Trust emerges repeatedly as the critical enabler. In a survey of 92 leading retailer–supplier alliances summarised by Foggia, high‑performing partnerships scored strongly on both character‑ and competence‑based trust, with formal mechanisms , supplier satisfaction surveys, regular review meetings and joint decision forums , helping to institutionalise cooperation beyond personal ties. Yet the essay warns against loose collaboration: many customisation programmes fail when joint planning is inadequate, producing higher costs and slow sales rather than the intended commercial uplift.
The distribution of gains is asymmetric but predictable. Retailers typically capture a larger share of immediate cost benefits from collaboration, while suppliers gain longer‑term market access, capability development and closer alignment with consumer demand. Foggia argues the right approach for retailers is to accept some inequity in short‑term returns in exchange for the sustainable competitive advantages that deeper partnerships provide. Practically, he recommends tiered partnership frameworks that distinguish strategic suppliers from transactional ones and set out clear expectations for data sharing, joint planning and multi‑year commitments.

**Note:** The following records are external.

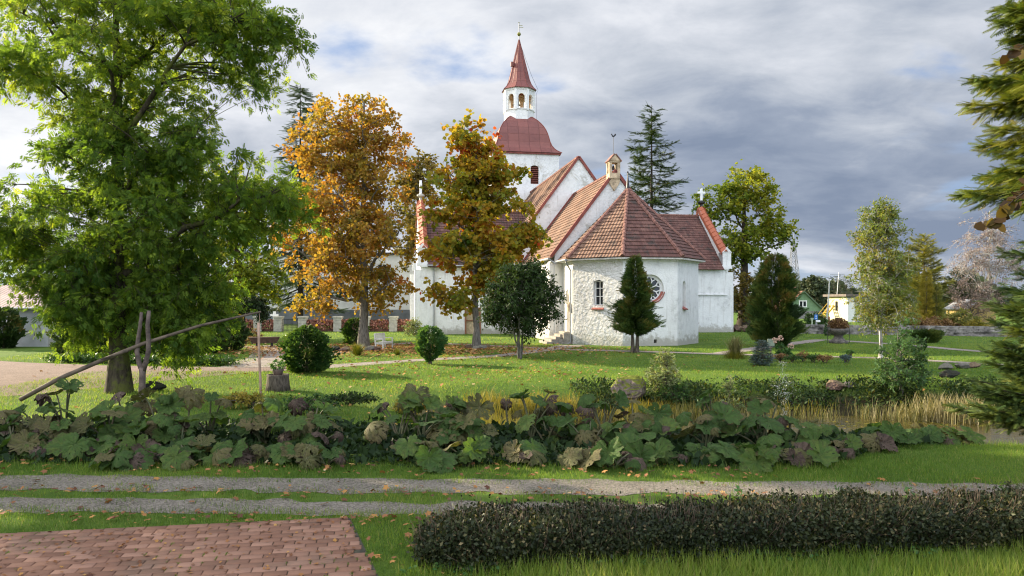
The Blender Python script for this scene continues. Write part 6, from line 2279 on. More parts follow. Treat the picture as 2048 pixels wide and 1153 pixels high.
n = 6500
x = rb.uniform(2.5, 17.5, n)
sh = 22.75 + 0.35 * np.sin(x * 1.3) + 0.2 * np.sin(x * 3.1)
y = sh + rb.normal(size=n) * 0.40 + 0.3 * (rb.random(n))
z = np.maximum(terrain(x, y), WATER - 0.3)
clump = (np.sin(x * 4.1) + np.sin(x * 9.7 + 1.0) + rb.normal(size=n) * 0.9 + 1.3 * np.sin(x * 0.9 + 2)) > -0.1
k = clump
x, y, z = x[k], y[k], z[k]
yd, zd = upright(len(x), rb)
h = (0.22 + 0.40 * rb.random(len(x))) * (0.85 + 0.5 * sstep(x, 11.0, 13)) * (1 + 0.25 * np.sin(x * 3.7) * np.sin(x * 1.3 + 1)) + (WATER - z).clip(0, .4)
props(stamp('reeds', T_REED, np.stack([x, y, z], -1), yd, zd, h, np.clip(.30 + .22 * rb.normal(size=len(x)) + 0.12 * np.sin(x * 2.7) * np.sin(x * .9) + 0.30 * sstep(x, 11, 12.5), 0, 1), M['reed']), kind='stuff')
n = 15000
x = np.concatenate([rb.uniform(-1.5, 4.8, n // 2), rb.uniform(-1, 11, n // 2)])
y = np.concatenate([rb.uniform(18.2, 23.5, n // 2), 23.2 + rb.normal(size=n // 2) * 0.35])
z = terrain(x, y)
k = (z > WATER - 0.1) & (np.sin(x * 2.3 + y) + np.sin(y * 3.1 - x * 1.7) + rb.normal(size=n) * .7 > -0.5)
x, y, z = x[k], y[k], z[k]
yd, zd = upright(len(x), rb, 0.45)
props(stamp('sedge', T_REED, np.stack([x, y, z], -1), yd, zd, 0.28 + 0.28 * rb.random(len(x)), np.clip(.5 + .2 * rb.normal(size=len(x)), 0, 1), M['sedge']), kind='stuff')
n = 26000
x = rb.uniform(2.0, 21, n)
y = rb.uniform(23.4, 27.6, n)
z = terrain(x, y)
dens = np.sin(x * 1.9 + y * 1.1) + np.sin(x * 4.3 - y * 2.0) * .7 + rb.normal(size=n) * .8
k = (z > WATER + 0.02) & (z < -0.05) & (dens > -0.7)
x, y, z = x[k], y[k], z[k]
hgt = 0.05 + 0.26 * rb.random(len(x)) * (0.6 + 0.4 * np.sin(x * 2.7))
props(stamp('bank_plants', T_LEAF, np.stack([x, y, z + hgt], -1), rand_dirs(rb, len(x)) + np.array([0, -.2, .3]), np.array([0, -.2, 1.0]) + rand_dirs(rb, len(x)) * .6, 0.08 + 0.08 * rb.random(len(x)),
            np.clip(.42 + .17 * rb.normal(size=len(x)) + .16 * np.sin(x * 1.1) * (z < -0.4), 0, 1), M['cover']), kind='stuff')
# floating leaves and algae on the water
n = 260
x = rb.uniform(5.5, 17, n); y = 22.0 + rb.normal(size=n) * .35
props(stamp('floating_leaves', T_BROAD, np.stack([x, y, np.full(n, WATER + 0.006)], -1), np.stack([rb.normal(size=n), rb.normal(size=n), np.zeros(n)], -1), np.tile([0, 0, 1.0], (n, 1)), .06 + .07 * rb.random(n), np.clip(.4 + .2 * rb.normal(size=n), 0, 1), M['yellow_leaf']), kind='stuff')

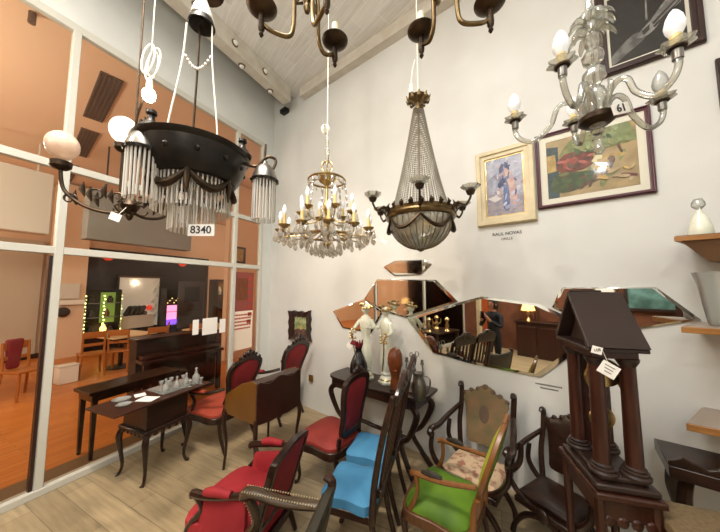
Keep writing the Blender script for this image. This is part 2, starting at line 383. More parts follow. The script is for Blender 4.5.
def painting(t, w, h, base, shapes, glass=False):
    # shapes: (material, outline in -1..1 units, layer)
    mats = [base]; mb = MB(); mb.prism(rect(-w, w, -h, h), WT(.003), .003)
    for i, (m, pts) in enumerate(shapes):
        if m not in mats: mats.append(m)
        mb.mi = mats.index(m)
        p = [(q.x, q.y) for q in smooth(pts, 4, True)] if len(pts) > 4 else pts
        mb.prism([(max(-.99, min(.99, u))*w, max(-.99, min(.99, v))*h) for u, v in p], WT(.006), .00012*(i+1))
    mb.build('artwork', mats, t)
    if glass: MB().prism(rect(-w-.05, w+.05, -h-.05, h+.05), WT(.014), .002).build('glazing', 'pane', t)
def pm(c, c2=None, sc_=14): return mat('paint '+c, c, .5, c2=c2 or c, scale=sc_*1.6, detail=8, ramp=(.42, .58))
P = dict(lav=pm('#9a9fc0', '#b9b6cf', 6), pale=pm('#c3c4dc', '#a9b1cf'), blu=pm('#55699f', '#7384b4'), dkb=pm('#3c4a78', '#56659a'), pink=pm('#b99aa6', '#cfb4b0'), fl=pm('#a89fae', '#8f8ba6'), wht=pm('#dcd9e4'),
 sand=pm('#9d8a68', '#b39d78', 5), olive=pm('#6e7448', '#8b8d5e'), dgr=pm('#2c4224', '#43592f'), mar=pm('#5a2a26', '#7a3a30'), rose=pm('#b0625a', '#96483f'), navy=pm('#1f3440', '#2c4a58'), ochre=pm('#c2a66a', '#a98d55'), sagev=pm('#8d9a6c', '#77865a'), brn=pm('#4b362c', '#6b4d42'), creamp=pm('#d8d2b0'),
 blk=pm('#141318', '#1d1b20', 5), gry=pm('#77777a', '#4f4f55', 7), lgr=pm('#9a9a9c', '#6d6d72', 9), dk=pm('#2c2a2e'), lnd=pm('#66764a', '#8e9a66', 5), lnd2=pm('#a9b08a', '#7d8758'))
t, w, h = framed('framed_picture', 'cream framed pastel picture of a bending bluish figure above the printed name', -.727, -.213, 2.46, 3.23, .085, 'cream', .04, slip='gold')
painting(t, w, h, P['lav'], dabs(40, -1, 1, -1, 1, [P['pale'], P['fl'], P['lav'], P['wht']], .3, 3) + [(P['pale'], [(-1, .2), (-.3, .5), (.1, 1), (-1, 1)]), (P['fl'], [(-1, -1), (1, -1), (1, -.45), (0, -.3), (-1, -.25)]),
 (P['pale'], [(.3, .2), (1, .3), (1, 1), (.2, 1)]), (P['dkb'], [(-.25, .62), (-.02, .8), (.2, .74), (.28, .5), (.1, .42), (-.05, .52), (-.18, .35)]),
 (P['pink'], [(0, .6), (.3, .45), (.52, .1), (.62, -.45), (.5, -.8), (.3, -.55), (.15, -.1), (.02, .2)]), (P['blu'], [(-.1, .1), (.12, .2), (.25, -.3), (.18, -.85), (-.1, -.7), (-.05, -.3)]),
 (P['dkb'], [(-.35, .05), (-.15, .28), (.05, .2), (.02, .02), (-.2, -.08)]), (P['wht'], [(-.9, -.35), (-.5, -.28), (-.15, -.4), (-.5, -.5)])] + dabs(26, -.3, .6, -.8, .7, [P['blu'], P['pink'], P['fl'], P['dkb'], P['lav']], .13, 5) + dabs(14, -1, 1, -1, 1, [P['pale'], P['lav']], .15, 8), True)
t, w, h = framed('framed_picture', 'burgundy framed still life painting behind the clear glass chandelier', -.204, .54, 2.555, 3.245, .032, 'burg', .03, mount=.05)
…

The strategic stakes are growing as automation and AI make routine procurement tasks more efficient; differentiation increasingly depends on joint innovation, data‑driven insight and purpose‑led initiatives that require trust and institutionalised cooperation. The Carrefour Italy transaction reinforces the point: divestment followed a period when the company struggled to achieve the local distinctiveness that rival retailers obtained through closer supplier alignment. As Foggia concludes, the pressing question for many continental European retailers is no longer whether collaboration can pay off but whether they can afford the competitive cost of refusing to build it.